The UCS report highlights that although RGGI caps the emissions of power plants in 10 Northeastern states, ratcheting down emissions to 10% below 2005 levels by 2018, it does not preclude utilities that supply electricity to homes and businesses within the region from buying more electricity from coal-fired plants outside the region. UCS estimates that use of the excess capacity of existing coal plants to the west and south of the RGGI region -- the equivalent of 15 new coal plants -- could produce emissions greater than three and a half times the expected cuts of CO2 emissions from RGGI. With the addition of the six coal-fired plants that are under or near construction in states near the northeast, emissions from outside the region could equal 140% of RGGI's reductions. The problem comes not only from the fact that cost of electricity within the RGGI region is already higher than in surrounding states, but also from planned efforts to expand the capacity of the grid, allowing less expensive power produced in coal-intensive states like Ohio, Pennsylvania and West Virginia to be imported into RGGI states at higher levels.

The report makes 4 suggestions for RGGI states to help "plug the leak":

  • Limit the ability of in-state electricity suppliers to contract for power from more polluting plants, whether inside or outside the region.
  • Cap global warming emissions for the entire portfolio of each local electricity supplier.
  • Together or individually, RGGI states could require local electricity suppliers to account for global warming emissions from electricity produced outside the region as well as inside it, offsetting the advantage of imported coal power. States could, for example, require local suppliers to offset any increases in emissions linked to higher imports by expanding their investments in energy efficiency, renewable energy, or another public good.
  • RGGI states could insist that proposed transmission projects to expand the import of power from states with abundant coal consider the Northeast’s goals for cutting global warming pollution.

The majority of these suggestions would require new legislation -- as the RGGI implementing statutes in each of the states only reach generators above 25 MW, not utilities -- but several states have already moved to require local electricity suppliers to account for greenhouse gas emissions generated by the power they sell, whether it is produced within the state, within the RGGI region, or imported. Such a provision is expected to be included in Massachusetts' second round of regulations implementing the Global Warming Solutions Act (see Thursday's post for more information), and New Jersey's draft report on implementing its Global Warming Response Act suggests managing imports as a solution to the issue of leakage.

RGGI'S Second Auction: Prices Rise to $3.38

RGGI, Inc., the operators of the Regional Greenhouse Gas Initiative (RGGI) announced today that the second auction has proceeded smoothly and as planned.  All 31,505,898 allowances offered for sale at Auction 2 on December 17 were purchased at a clearing price of $3.38 per allowance.  This price is above the first RGGI auction's clearing price of $3.07, and in line with recent prices for RGGI futures on the Chicago Climate Futures Exchange, which traded Monday at the same price. Auction 2 was the first to feature allowances from Delaware, New Hampshire, New Jersey, and New York, a factor which might have caused the increase in price.

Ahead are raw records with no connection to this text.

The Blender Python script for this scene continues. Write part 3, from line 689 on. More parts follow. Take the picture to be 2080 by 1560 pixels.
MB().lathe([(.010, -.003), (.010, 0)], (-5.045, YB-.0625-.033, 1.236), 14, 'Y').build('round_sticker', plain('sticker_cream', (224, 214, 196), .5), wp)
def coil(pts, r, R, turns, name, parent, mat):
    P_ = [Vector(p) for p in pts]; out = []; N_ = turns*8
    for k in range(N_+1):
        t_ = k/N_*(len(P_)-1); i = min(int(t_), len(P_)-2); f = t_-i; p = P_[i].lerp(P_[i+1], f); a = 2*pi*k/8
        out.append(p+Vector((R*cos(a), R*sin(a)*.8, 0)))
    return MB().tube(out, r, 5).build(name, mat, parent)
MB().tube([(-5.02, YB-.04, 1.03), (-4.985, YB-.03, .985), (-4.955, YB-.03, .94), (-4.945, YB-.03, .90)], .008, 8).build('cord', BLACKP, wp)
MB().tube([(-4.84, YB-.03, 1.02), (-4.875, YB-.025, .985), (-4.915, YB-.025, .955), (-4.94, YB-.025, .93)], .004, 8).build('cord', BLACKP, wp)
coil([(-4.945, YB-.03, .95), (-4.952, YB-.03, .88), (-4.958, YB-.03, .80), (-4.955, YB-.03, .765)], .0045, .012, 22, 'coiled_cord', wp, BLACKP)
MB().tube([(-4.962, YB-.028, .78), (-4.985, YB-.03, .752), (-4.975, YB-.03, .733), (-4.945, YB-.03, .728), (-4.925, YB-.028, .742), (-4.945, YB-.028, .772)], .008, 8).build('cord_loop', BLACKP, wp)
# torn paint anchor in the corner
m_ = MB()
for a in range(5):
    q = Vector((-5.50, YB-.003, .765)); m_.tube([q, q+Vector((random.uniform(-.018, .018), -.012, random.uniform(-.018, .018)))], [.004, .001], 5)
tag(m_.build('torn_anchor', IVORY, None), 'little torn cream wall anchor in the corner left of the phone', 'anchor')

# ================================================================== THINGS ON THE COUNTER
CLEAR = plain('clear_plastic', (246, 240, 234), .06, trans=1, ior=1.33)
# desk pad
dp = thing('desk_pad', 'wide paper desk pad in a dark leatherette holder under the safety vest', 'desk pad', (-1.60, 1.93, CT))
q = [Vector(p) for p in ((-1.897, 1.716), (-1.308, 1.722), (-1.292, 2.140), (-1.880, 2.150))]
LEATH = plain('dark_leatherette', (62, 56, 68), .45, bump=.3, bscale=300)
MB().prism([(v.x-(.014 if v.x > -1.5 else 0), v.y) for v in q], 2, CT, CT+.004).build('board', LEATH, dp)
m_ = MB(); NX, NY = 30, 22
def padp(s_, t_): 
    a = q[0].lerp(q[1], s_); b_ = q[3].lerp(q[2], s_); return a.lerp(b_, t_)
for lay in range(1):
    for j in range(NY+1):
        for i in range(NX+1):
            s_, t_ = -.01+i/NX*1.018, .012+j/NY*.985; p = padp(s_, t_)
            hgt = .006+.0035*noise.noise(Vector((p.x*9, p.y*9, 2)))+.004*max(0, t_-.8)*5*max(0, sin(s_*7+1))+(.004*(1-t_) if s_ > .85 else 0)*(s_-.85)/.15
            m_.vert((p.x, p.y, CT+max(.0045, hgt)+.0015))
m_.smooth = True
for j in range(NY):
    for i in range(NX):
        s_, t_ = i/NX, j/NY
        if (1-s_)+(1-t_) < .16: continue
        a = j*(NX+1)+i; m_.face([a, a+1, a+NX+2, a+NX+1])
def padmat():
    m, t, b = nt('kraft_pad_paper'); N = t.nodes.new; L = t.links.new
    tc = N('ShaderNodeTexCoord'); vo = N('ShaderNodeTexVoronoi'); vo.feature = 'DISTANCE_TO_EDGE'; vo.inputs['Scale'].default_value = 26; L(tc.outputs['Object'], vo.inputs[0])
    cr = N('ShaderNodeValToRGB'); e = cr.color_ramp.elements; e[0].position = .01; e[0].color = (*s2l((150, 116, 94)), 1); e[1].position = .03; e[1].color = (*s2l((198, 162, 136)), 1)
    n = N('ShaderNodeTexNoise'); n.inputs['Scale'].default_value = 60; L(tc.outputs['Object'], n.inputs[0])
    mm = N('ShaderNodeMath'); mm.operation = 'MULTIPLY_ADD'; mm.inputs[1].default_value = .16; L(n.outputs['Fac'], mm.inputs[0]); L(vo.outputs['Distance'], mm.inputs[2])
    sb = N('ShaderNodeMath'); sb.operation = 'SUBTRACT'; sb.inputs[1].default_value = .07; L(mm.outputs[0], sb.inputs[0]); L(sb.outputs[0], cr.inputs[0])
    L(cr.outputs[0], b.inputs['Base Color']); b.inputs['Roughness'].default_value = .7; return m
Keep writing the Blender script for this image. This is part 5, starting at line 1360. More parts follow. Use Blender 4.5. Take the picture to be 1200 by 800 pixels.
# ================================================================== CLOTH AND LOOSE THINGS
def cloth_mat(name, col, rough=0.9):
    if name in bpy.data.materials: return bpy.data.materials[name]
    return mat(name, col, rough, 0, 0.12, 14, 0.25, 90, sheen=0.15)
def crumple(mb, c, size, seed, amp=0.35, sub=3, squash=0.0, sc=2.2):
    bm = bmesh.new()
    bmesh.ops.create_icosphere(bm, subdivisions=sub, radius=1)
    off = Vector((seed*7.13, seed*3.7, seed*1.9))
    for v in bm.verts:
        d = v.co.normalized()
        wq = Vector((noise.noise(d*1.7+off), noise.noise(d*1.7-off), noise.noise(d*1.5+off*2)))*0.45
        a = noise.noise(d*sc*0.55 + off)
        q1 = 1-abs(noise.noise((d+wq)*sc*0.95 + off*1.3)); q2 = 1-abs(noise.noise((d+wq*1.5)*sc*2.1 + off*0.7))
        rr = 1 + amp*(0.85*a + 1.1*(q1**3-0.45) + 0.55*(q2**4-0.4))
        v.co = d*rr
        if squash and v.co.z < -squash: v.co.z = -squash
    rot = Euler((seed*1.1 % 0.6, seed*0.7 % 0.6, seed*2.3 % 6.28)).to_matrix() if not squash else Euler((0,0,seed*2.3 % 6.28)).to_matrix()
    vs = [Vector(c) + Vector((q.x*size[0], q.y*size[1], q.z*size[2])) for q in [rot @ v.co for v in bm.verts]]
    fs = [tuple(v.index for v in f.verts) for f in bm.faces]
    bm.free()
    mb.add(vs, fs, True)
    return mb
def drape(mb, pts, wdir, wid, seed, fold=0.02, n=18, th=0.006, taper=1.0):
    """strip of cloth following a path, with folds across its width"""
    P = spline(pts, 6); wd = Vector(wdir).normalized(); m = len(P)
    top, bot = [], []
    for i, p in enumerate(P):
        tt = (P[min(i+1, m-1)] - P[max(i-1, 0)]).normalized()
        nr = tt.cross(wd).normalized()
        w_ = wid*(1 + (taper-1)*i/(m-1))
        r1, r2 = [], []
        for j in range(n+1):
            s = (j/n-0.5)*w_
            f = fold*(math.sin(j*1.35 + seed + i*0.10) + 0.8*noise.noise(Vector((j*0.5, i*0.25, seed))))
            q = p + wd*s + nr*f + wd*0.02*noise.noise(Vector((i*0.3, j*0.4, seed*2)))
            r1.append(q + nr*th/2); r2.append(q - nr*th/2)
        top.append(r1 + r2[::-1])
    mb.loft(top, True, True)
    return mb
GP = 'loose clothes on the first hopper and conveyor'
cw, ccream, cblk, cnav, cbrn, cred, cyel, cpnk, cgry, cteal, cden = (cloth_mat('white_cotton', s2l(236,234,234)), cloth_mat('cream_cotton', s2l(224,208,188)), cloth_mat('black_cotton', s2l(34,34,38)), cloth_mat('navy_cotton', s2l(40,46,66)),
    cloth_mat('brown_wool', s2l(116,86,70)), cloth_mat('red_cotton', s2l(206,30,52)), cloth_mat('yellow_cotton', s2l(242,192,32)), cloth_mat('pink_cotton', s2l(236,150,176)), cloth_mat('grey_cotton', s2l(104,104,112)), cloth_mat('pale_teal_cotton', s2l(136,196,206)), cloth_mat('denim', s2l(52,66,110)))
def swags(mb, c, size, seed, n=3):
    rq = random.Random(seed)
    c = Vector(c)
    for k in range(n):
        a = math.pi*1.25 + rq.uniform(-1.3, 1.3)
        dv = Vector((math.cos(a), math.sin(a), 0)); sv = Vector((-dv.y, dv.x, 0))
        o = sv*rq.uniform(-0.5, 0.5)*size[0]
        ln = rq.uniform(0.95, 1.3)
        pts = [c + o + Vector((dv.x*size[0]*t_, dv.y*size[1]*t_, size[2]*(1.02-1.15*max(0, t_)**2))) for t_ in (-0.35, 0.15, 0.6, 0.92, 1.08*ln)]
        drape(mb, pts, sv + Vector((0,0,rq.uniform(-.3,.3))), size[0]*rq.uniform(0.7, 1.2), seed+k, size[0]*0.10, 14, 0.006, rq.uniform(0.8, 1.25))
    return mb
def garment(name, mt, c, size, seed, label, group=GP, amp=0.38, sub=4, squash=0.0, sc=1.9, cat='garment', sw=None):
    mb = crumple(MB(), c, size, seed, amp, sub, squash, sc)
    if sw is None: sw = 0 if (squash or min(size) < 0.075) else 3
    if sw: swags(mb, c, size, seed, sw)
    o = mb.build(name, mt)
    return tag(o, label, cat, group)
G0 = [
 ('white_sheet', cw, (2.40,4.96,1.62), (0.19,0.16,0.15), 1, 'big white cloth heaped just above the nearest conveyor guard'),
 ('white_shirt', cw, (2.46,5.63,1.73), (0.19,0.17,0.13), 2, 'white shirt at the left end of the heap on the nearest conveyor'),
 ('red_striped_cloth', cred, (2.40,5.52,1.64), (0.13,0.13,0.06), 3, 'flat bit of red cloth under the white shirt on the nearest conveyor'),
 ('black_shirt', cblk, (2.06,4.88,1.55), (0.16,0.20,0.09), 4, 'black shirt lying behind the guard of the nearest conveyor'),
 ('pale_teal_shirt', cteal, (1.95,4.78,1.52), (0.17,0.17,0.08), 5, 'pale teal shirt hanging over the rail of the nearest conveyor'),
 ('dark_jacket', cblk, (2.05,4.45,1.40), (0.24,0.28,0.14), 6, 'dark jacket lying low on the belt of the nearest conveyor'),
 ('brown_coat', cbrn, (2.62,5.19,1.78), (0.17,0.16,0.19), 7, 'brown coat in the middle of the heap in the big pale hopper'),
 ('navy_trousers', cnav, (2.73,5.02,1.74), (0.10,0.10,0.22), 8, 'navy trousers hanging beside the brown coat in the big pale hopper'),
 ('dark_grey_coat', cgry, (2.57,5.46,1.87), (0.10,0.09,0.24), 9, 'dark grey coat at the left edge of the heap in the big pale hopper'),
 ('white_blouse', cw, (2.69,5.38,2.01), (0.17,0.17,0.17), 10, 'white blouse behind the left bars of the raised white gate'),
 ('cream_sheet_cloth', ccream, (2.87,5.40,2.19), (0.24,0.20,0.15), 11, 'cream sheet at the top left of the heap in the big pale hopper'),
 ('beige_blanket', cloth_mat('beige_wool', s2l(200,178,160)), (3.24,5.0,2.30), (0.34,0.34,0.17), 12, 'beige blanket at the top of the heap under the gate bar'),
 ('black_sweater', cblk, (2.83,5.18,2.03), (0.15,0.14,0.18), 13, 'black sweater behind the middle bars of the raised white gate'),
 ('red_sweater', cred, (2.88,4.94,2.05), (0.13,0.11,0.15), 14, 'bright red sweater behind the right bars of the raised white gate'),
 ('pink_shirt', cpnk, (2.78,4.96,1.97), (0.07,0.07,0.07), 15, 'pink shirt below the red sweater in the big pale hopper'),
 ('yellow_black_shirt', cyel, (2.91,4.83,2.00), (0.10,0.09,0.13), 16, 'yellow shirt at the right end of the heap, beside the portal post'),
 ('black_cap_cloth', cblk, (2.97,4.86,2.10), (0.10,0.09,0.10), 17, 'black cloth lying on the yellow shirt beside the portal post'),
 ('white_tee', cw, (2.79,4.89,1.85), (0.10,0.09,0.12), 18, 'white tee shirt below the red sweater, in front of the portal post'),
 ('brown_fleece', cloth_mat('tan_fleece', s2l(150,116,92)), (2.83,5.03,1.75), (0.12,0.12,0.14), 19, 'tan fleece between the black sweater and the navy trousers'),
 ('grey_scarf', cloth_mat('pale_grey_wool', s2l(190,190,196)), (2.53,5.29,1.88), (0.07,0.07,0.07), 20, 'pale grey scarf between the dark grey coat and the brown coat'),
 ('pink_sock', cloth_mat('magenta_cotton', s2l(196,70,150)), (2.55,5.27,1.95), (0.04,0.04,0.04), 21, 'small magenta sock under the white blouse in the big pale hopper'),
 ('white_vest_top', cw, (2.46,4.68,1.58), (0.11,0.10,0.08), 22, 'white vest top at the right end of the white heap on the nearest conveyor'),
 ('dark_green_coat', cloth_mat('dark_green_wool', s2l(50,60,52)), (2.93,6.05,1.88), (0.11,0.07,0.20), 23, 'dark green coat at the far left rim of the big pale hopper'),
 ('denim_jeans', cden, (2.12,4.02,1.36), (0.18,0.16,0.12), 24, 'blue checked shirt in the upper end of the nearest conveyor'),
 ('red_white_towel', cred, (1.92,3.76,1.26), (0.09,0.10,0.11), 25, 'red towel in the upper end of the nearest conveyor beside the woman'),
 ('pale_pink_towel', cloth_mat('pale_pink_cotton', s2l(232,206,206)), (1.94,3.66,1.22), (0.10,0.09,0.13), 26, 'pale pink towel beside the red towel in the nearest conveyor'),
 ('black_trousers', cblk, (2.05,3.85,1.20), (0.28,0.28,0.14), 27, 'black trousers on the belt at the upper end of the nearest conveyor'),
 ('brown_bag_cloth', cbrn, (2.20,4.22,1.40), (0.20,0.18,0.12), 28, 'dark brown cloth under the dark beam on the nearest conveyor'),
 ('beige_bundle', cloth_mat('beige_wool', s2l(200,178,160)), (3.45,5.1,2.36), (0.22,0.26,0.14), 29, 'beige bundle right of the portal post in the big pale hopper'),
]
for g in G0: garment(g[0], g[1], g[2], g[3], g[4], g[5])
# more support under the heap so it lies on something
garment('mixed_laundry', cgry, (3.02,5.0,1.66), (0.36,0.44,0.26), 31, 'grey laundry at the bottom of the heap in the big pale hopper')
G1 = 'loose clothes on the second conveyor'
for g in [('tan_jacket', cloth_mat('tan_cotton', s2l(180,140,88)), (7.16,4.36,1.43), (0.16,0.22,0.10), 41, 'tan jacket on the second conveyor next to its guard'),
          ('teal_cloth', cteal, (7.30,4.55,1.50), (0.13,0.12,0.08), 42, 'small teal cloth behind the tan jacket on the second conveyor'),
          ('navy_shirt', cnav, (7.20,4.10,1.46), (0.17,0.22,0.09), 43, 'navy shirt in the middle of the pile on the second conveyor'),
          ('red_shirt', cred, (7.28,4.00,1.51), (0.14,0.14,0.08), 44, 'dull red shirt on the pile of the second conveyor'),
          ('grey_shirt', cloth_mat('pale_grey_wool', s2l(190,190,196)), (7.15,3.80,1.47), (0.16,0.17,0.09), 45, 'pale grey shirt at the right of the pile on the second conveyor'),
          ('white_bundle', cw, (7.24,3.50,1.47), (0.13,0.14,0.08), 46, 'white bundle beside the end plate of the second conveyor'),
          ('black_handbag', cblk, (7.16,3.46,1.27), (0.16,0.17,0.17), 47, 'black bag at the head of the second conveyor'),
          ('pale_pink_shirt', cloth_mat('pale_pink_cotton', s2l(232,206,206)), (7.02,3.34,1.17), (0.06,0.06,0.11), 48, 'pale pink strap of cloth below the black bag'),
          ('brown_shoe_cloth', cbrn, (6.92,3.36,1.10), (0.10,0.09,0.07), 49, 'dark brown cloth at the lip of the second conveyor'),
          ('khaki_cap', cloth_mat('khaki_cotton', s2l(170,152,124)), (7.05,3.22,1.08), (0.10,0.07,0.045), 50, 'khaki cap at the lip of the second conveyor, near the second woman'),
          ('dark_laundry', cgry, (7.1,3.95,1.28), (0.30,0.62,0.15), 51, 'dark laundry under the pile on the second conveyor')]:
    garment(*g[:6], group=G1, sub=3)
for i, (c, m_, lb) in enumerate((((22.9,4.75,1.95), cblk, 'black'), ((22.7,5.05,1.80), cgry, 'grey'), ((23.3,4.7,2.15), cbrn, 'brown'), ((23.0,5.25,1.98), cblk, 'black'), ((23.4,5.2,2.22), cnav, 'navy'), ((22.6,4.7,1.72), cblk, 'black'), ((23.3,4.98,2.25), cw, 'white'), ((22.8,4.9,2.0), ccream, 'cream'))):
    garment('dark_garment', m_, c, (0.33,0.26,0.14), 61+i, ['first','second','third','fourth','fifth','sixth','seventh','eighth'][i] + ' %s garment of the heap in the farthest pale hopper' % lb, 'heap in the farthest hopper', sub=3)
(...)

RGGI's market monitor Potomac Economics noted that the majority of winning bidders were compliance entities or their affiliates, as in the first auction.  So far, it seems like the concerns about market manipulation and entities taking advantage of RGGI's 100% auction structure remain unfounded.

RGGI will release more data January 6th, including the names of the "potential bidders" who qualified and filed an intent to bid in Auction 2 (whether or not they actually bid). 

Meanwhile, Governor Patrick's office has announced that Massachusetts will spend its $14.8 million share of Auction 2's $106.5 million total proceeds as set forth in the Green Communities Act, or more specifically:

  • $2.4 million for 2008 utility-administered energy efficiency programs
  • $5 million for start-up funds for the Green Communities program
  • $2 million for heating system replacements for low-income households
  • $400,000 for administrative and vendor costs for the RGGI auction
  • $5 million for a new program, Energy Efficiency Skills and Innovation Institute providing job training for energy auditors and seed grants for innovative delivery methods of efficiency

RGGI compliance obligations for fuel-fired generators over 25 MW begin January 1, 2009.  The next auction will be March 18, 2009.

 

The Massachusetts Move Towards Sustainability Gathers Steam

In Massachusetts, officials are continuing to try to walk the climate change walk as well as talking the talk. Today, Governor Patrick and Secretary of Environmental Affairs Ian Bowles announced a program to encourage installation of solar panels on roofs and big box stores and other commercial buildings with flat roofs that are larger than 50,000 square feet.

Initially, the program will be voluntary, but there is no question that this is part of a broader effort by the administration to make energy efficiency a central issue in building design and construction. It is of a piece with the issuance of the greenhouse gas policy issued by the Commonwealth’s MEPA office and the requirement recently imposed by the Department of Public Health to require consideration of energy efficiency in making determinations of need for health care facilities.

The Governor also announced today an effort to develop a "super-efficient energy code for consideration by the Board of Building Regulations and Standards as a local option for municipalities that want to reduce greenhouse gas emissions from development in their communities."  This would be beyond the revised version of the state building code that is required by statute to incorporate requirements in the International Energy Conservation Code.  This past year, developers successfully fought efforts that would have allowed communities to set their own energy standards in their building codes.  Hopefully, this new effort, which would allow communities to adopt what the Commonwealth is calling the "stretch" code, but otherwise not allow different codes in different communities, will prove more manageable. 

No doubt, the pace of incentives – and requirements – will only accelerate as the Commonwealth begins to implement the Global Warming Solutions Act over the coming months and years. Don’t blink or you’ll miss something.